All the men were found guilty of murder, torture and crimes against humanity by the United Nations war crimes tribunal for the former Yugoslavia at The Hague.
The presiding judge, Almiro Rodrigues, told the men they had all known about or participated in rape, murder and persecution at the camp as part of a "widespread, systematic system of camps" intended to wipe out the non-Serb population in the Prijedor region of the country.
"You participated in this hellish orgy of persecution," he said, reading out the court's verdict. "You knew what was happening."
The court sentenced Mlado Radic, a shift commander, to 20 years. The judge said he had raped several women prisoners and enjoyed inflicting pain.

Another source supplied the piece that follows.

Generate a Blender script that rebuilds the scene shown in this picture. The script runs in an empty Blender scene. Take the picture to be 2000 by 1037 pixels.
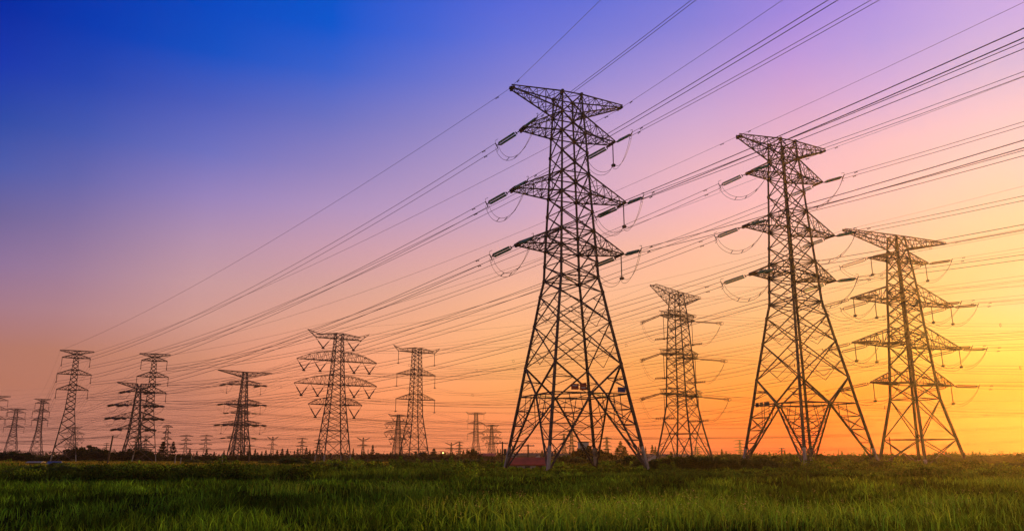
import bpy, math, random
import numpy as np
from mathutils import Vector, Matrix
R = math.radians
random.seed(7); rng = np.random.default_rng(7)
scene = bpy.context.scene
col = scene.collection

# ------------------------------------------------------------------ camera
F_PX, CX, CY, PITCH, HC = 1555.6, 1000.0, 518.5, R(13.535), 1.8
cd = bpy.data.cameras.new('camera'); cam = bpy.data.objects.new('camera', cd); col.objects.link(cam)
cd.sensor_width = 36.0; cd.lens = 28.0; cd.clip_start = 0.1; cd.clip_end = 20000
cam.location = (0, 0, HC); cam.rotation_euler = (R(90) + PITCH, 0, 0)
scene.camera = cam
scene.view_settings.view_transform = 'Standard'; scene.view_settings.look = 'None'
scene.view_settings.exposure = 0.0; scene.view_settings.gamma = 1.0

# ------------------------------------------------------------------ sky
def s2l(c):
    return tuple(((v/255.)/12.92 if v <= 10.3 else ((v/255.+.055)/1.055)**2.4) for v in c)
SKX = [0, 400, 700, 1000, 1300, 1600, 1800, 2000]
SKY = [0, 100, 200, 300, 400, 500, 600, 700, 780, 830, 890]
SKT = [
 [(0,45,158),(0,72,187),(19,88,202),(92,106,213),(125,123,214),(168,141,220),(193,160,221),(212,173,222)],
 [(1,56,169),(0,80,190),(59,98,205),(118,121,213),(155,139,214),(196,157,218),(211,174,218),(227,188,214)],
 [(31,72,168),(79,95,188),(108,115,198),(152,138,205),(193,160,210),(225,174,206),(240,189,207),(254,204,202)],
 [(76,90,170),(115,115,190),(146,132,193),(182,155,200),(224,176,198),(250,189,192),(255,204,188),(255,214,190)],
 [(110,102,159),(159,135,184),(181,150,190),(202,165,196),(239,182,188),(255,198,179),(255,210,173),(255,222,168)],
 [(144,116,155),(190,150,167),(211,161,168),(233,176,165),(255,190,158),(255,203,154),(255,214,145),(255,226,149)],
 [(170,124,135),(208,155,146),(229,167,142),(253,184,141),(255,190,137),(255,200,124),(255,215,118),(254,231,140)],
 [(182,120,100),(212,143,114),(251,166,122),(255,178,113),(255,175,96),(255,191,93),(255,220,93),(254,235,99)],
 [(184,120,100),(206,132,103),(250,153,102),(255,161,94),(255,159,76),(255,168,59),(255,191,49),(255,206,50)],
 [(185,122,103),(204,129,101),(238,142,95),(255,149,91),(254,146,72),(255,147,53),(255,161,45),(255,170,43)],
 [(187,125,106),(206,129,102),(228,134,92),(246,141,92),(252,137,79),(254,135,67),(255,139,66),(255,142,67)]]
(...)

Zoran Zigic, a taxi driver and reserve policeman who visited the camp regularly in order to torture and kill prisoners, got 25 years.
Three others - Miroslav Kvocka, Milojica Kos and Dragoljub Pricac - were senior commanders at Omarska who received sentences of seven, six and five years respectively.
Television pictures of emaciated prisoners there and at two nearby camps alerted the outside world to the brutality of the ethnic cleansing by Bosnian Serb forces in north-west Bosnia.
Hundreds of prisoners, mostly Bosnian Muslims and Bosnian Croats, were tortured and killed at Omarska, which linked two Serb-dominated regions of Bosnia.
The five had maintained their innocence of any crime. Their defence lawyers argued that they had helped detainees whenever possible.
The panel of three judges who convicted the men based its conclusions on testimony from 140 witnesses and more than 400 documents presented during 113 days of hearings.
Three other suspects were indicted by the tribunal in 1995 for alleged crimes at Omarska, one of them for genocide. The three - Zeljko Meakic, Momcilo Gruban and Dusan Knezevic - remain at large.